The second phase expands to semi-autonomous engagement systems where human authorization is already procedurally required. The structural human-authorization binding replaces procedural authorization, with the operator's existing role preserved but the artifact upgraded. Engagement-class policies are encoded explicitly, integrity tracking is enabled, and the lineage becomes the primary post-mission evidence. Command and legal staff gain a single authoritative artifact for after-action review.

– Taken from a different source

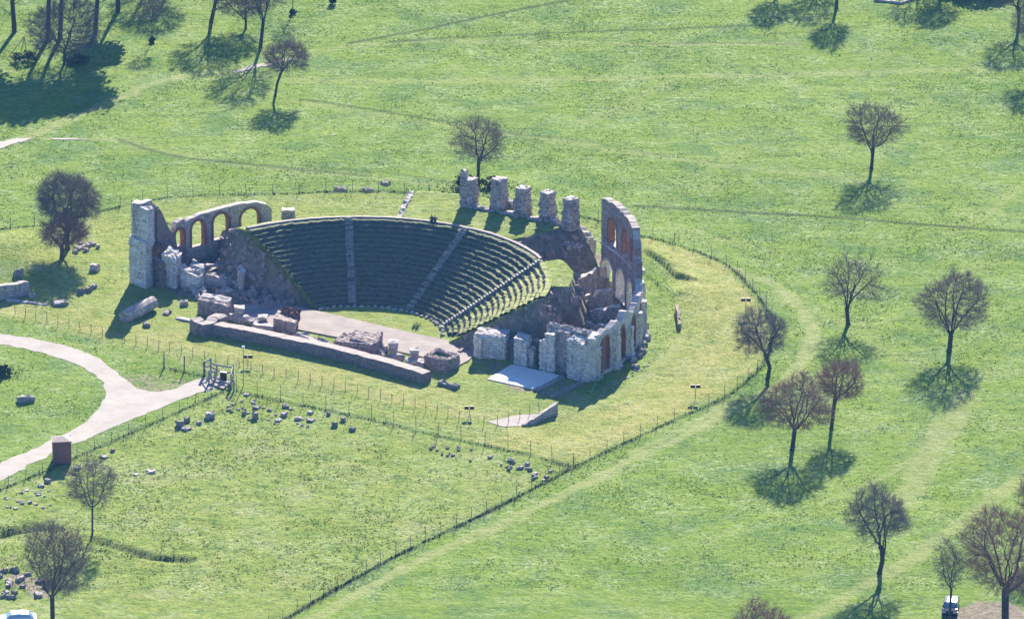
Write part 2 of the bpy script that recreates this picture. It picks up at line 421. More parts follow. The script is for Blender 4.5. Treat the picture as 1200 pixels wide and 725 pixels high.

The third phase addresses autonomous defensive engagements operating at machine speed. The primitive's conjunctive-authorization rule, integrity tracking, and contained forecasting make it possible to satisfy DoDD 3000.09's "appropriate human judgment" requirement structurally — the human's judgment is encoded in the governance policy and the authority bindings, exercised in advance and exercised in real time on out-of-bound conditions, rather than as an in-loop bottleneck on every engagement. Coalition deployments under AUKUS Pillar II and CJADC2 become possible because partners can verify each other's governance as a structural object.
The fourth and final phase is doctrinal. As the primitive accumulates fielded evidence, the CCW GGE LAWS, the REAIM successor instruments, and any future binding agreement on autonomous weapons can reference it as a baseline architectural standard. At that point, engagement authorization is no longer a procedural assurance grafted onto opaque systems; it is a property of the systems themselves, expressed in a structure that operators, commanders, lawyers, allies, and regulators can all read.